The joke about 'Blue Labour' is that the Party has not been left-wing for almost 30 years. Labour accomplished the most when Clement Attlee was in power from 1945 to 1951, even in defeat the Party went down with the votes of 48.8% of the electorate - the largest proportion ever won by a single party - and only lost because of the First-Past-the-Post system. Old Labour enjoyed such success as it had succeeded in establishing the National Health Service along with a system to provide benefits, care for the elderly and sick. Under Labour the Bank of England, coal, gas and electricity were nationalised. What Labour began in 1945 would last until around 1975 when the social democratic epoch began to be challenged. In those 30 years there was high economic growth, low unemployment and incomes increased alongside productivity. The workers' share of the GDP peaked in the 1970s and has been in decline since the rise of Thatcherism.

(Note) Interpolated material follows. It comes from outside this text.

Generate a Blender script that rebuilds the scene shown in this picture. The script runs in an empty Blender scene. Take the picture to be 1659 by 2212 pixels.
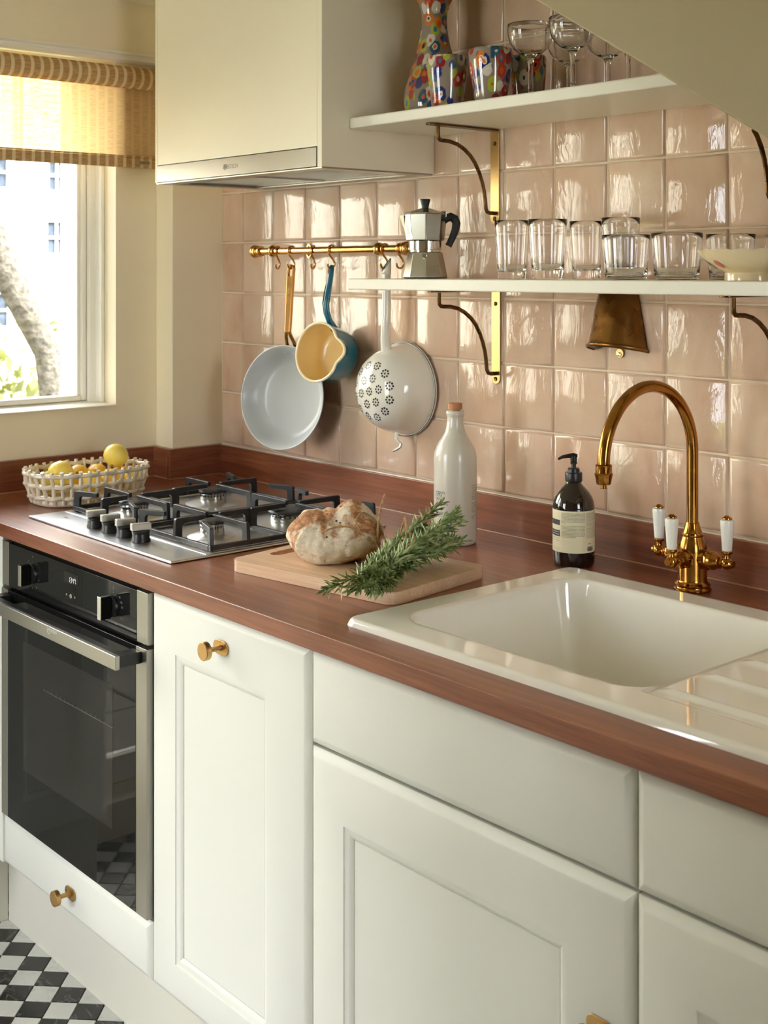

It looks like the country faces the usual predicament that there are no viable alternatives to takeover from the incumbents and the result could be a Conservative government in 2015. The Liberals are taking all of the flak for selling out, which is fair enough. But the effect has been to strengthen the position of the Conservatives. The only way Labour will be able to lead a charge against on the Coalition will be if the Party returns to it's left-wing roots. There is no hope of a more 'moderate' Blairism bouncing back. The Labour Party has to shake-off the tenets of Blair, whether it be torture, wars for oil, spending cuts for the poor and tax-cuts for the rich. Only the labour movement can salvage the Labour Party from the abyss and lead a successful campaign against the Coalition. That is the only way Labour can mobilise working-people again. In the meantime, we should bare in mind what Ralph Miliband taught us about Labour - expect failure and we will never be disappointed again.